I'm pleased Lionpainter found my little dialogue between Grice and his guardian
angel amusing.
It was, of course, provoked by McEvoy -- in his reply to Helm on Mencken.
Among the few points -- which McEvoy grants may be all wrong -- he mentions a
'dialogue' during a dream -- and he makes the explicit reference to the
unconscious. I chose Grice, because, well, he died of emphysema. It was his
mother, Mabel Fulton Grice, back in the day, in affluent Halborne,
Staffordshire, who instilled on little Grice a love for smoking -- "it makes
you look sophisticated," she would say -- having in mind people like Sir Noel
Coward and such. In later years, Grice managed to quit smoking for good -- his
preference was for Player's Navy Cut cigarettes, and the last package he bought
was left unopened.
In his unpublication on "Happiness" (later reprinted in "Conception of Value"),
Grice plays with the idea that 'eudaimonia', the Greek term for Latin
'felicity', or happiness, should be traced back to its etymology, eudaimon, the
good daemon, who Grice sees as the fairy godmother, almost. He is concerned
with analysis of what it means to say that one is happy. One is happy if one is
carefully guided by one's fairy godmother, as it were.

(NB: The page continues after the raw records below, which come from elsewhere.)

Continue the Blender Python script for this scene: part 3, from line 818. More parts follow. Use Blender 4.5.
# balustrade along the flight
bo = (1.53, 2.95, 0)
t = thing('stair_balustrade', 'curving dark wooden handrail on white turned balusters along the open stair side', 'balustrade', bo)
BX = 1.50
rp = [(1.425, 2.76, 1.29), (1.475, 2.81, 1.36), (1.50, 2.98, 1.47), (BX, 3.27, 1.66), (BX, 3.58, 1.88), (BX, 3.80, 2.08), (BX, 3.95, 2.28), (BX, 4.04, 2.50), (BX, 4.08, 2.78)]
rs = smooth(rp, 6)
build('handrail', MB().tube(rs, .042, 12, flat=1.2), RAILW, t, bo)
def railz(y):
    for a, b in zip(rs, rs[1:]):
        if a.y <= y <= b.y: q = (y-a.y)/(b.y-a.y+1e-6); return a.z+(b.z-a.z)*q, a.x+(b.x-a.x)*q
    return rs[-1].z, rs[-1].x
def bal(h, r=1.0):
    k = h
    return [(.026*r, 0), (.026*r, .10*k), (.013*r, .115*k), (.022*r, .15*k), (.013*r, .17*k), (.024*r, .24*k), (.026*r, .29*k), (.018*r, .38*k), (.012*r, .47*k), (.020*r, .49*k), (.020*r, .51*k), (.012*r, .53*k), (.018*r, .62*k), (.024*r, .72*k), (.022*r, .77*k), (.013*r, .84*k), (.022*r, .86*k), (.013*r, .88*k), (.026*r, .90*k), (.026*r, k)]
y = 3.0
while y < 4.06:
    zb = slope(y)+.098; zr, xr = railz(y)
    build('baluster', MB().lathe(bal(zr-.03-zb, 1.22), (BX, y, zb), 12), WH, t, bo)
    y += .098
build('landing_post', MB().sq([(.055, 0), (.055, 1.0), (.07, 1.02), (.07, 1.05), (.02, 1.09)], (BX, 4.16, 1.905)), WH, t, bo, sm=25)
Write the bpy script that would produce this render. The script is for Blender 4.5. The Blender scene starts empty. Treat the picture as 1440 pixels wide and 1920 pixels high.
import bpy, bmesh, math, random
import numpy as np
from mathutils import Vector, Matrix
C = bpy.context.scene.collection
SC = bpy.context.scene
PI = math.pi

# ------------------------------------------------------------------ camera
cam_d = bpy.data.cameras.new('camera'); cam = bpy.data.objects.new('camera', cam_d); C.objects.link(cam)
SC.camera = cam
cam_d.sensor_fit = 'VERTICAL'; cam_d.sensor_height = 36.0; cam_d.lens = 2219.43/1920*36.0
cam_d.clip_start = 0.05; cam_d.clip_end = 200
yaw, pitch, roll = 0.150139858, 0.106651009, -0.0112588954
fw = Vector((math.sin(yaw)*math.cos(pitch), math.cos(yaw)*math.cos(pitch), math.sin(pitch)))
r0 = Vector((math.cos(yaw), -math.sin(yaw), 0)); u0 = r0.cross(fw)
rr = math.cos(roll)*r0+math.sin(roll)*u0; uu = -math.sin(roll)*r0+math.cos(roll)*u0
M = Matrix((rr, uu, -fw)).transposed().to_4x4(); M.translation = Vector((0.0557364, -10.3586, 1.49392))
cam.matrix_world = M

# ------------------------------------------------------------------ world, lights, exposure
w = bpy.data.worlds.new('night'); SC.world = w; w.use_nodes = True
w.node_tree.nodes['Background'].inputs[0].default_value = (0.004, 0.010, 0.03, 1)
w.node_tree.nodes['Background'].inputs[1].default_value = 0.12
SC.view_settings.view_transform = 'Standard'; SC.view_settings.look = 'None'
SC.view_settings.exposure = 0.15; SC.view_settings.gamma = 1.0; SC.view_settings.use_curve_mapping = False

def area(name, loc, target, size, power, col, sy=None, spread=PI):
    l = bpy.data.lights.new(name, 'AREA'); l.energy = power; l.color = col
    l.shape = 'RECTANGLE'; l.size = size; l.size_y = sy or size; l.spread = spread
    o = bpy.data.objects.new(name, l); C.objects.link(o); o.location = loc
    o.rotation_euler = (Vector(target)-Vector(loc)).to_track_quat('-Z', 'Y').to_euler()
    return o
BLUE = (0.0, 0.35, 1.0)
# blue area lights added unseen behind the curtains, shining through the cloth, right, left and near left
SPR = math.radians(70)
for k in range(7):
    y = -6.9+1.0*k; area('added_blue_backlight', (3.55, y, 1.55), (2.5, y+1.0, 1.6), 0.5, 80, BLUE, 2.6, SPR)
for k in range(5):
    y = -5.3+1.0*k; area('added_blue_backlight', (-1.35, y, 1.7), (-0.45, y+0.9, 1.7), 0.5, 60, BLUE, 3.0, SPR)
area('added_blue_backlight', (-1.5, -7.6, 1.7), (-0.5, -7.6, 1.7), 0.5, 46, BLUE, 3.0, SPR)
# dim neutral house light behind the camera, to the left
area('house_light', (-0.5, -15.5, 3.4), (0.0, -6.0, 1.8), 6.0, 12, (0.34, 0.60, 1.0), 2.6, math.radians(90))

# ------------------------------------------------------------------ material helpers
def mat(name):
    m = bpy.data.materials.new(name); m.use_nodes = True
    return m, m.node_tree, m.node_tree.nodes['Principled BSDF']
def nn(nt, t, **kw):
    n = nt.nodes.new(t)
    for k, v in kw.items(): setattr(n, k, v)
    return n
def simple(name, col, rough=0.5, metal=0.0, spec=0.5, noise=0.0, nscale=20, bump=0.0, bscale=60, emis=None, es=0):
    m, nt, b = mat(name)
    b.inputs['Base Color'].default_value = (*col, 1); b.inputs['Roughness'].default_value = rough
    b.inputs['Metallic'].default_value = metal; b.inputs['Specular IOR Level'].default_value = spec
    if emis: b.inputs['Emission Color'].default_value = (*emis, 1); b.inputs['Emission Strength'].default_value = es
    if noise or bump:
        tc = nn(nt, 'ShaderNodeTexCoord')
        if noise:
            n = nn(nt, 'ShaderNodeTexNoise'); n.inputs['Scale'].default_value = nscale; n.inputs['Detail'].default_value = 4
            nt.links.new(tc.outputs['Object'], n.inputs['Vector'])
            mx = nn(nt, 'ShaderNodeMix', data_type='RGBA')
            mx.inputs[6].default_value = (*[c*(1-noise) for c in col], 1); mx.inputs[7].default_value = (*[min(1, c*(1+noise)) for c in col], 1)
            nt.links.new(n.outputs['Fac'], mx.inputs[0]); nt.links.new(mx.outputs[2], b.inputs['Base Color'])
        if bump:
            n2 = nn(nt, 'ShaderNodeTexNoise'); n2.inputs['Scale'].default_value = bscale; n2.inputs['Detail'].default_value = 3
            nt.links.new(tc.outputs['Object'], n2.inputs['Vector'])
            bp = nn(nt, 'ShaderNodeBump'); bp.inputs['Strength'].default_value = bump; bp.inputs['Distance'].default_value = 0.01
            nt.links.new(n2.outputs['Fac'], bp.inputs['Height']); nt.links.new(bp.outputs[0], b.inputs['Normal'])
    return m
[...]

But I was also influenced by Lacan, in responding to McEvoy. After all, Lacan's
claim to infame is to have said that "the unconscious is structured like a
language". Note that he never EQUATED stuff: "LIKE a language" means, or
implicates that it is NOT a language (but this is an implicature: "A horse is
like a horse" -- or, "This horse is like that horse" -- One of Grice's
favourite essays was Wiggins on "Sameness and Identity".
So what did Lacan mean?
Sigmund Freud discovered that dreams (and, consequently, the unconscious)
operated with two basic mechanisms:
A) condensation
and
B) displacement.
Later, Lacan identified those mechanisms to be the same as
A') metaphor
and
B') metonymy
(Grice prefer to speak of metaphtonymy -- "Do not multiply figures of speech
beyond necessity").
Lacan is reading Freudian psychoanalysis with a new epistemic framework: that
of sciences of language; a movement influenced by structuralism, of course.

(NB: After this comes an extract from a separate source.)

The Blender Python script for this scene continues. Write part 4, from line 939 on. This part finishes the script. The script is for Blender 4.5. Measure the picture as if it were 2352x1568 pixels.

McEvoy may be having something different in mind. But psychologists usually
rely on REPORTS of dreams. I will kill the amusing side, but the whole idea of
psychologists is that we need Grice, awoken, and reporting:
"I dreamed that my guardian angel was advising me to quit smoking for good. But
then I look carefully, and I did see that he himself was himself a big cigar.
"You too," I recall were the actual words I uttered to him upon his reprimand,
which, I recall distinctly, went, "You should quit smoking for good."".
Sherrie puts it brilliantly, as she comments on the dialogical version:
"The implication of the overt awareness of the unconscious to the unconscious.
Isn't that what dreams unscrambled do for us?"
I guess they do. But again, then, for the record, hence the subject line, my
motivation was an exploration of McEvoy's initial reference to the language of
the unconscious. I'll see if I can find his exact wording:
McEvoy lists this as point III:
"If there are unconscious mental states,
it is implausible that these are all
linguistically formulated (though some
may be: 'thoughts,' in the form of
dialogue, while asleep."
McEvoy's formulation reminds one (i.e. me -- but then it may also remind R.
Paul) of N. Malcolm's "Dreaming", which Malcolm compares to Descartes's cogito.
i. I am dreaming.
is the object of conceptual analysis by Malcolm. Note that McEvoy's point is
totally conditional:
"IF" there are unconscious mental states" -- implicature: it may well be that
there aren't.
APODOSIS: "it is IMPLAUSIBLE" that they are of the form:
Grice's guardian angel: You should quit smoking for good, Paul.
Grice: And you too.
But since McEvoy has read Popper's propensities, there may not be a fixed rate,
and so McEvoy adds a sort of anti-refutatory caveat: "although some
unsconscious mental states," provided they exist," _may_ be."
It is here that he gives the example or illustration of a 'thought' or a couple
of 'thoughts', "in the form of [a] dialogue", while dreaming.
If Lacan and Freud are right, there's metaphtonymy regardless. It's NOT
linguistic _per se_ but "like" language. One of Lacan's favourite novels was
Finnegan's Wake
-- based on an old Irish ballad -- Finnegan is brought to life by being poured
whisky during the wake --. Lacan thought that Joyce reproduced what this lingo
of the unconscious (with its metaphtonymy -- Lacan's rewrite of Freud's
condensation and displacement -- might look like, and set it to music, too!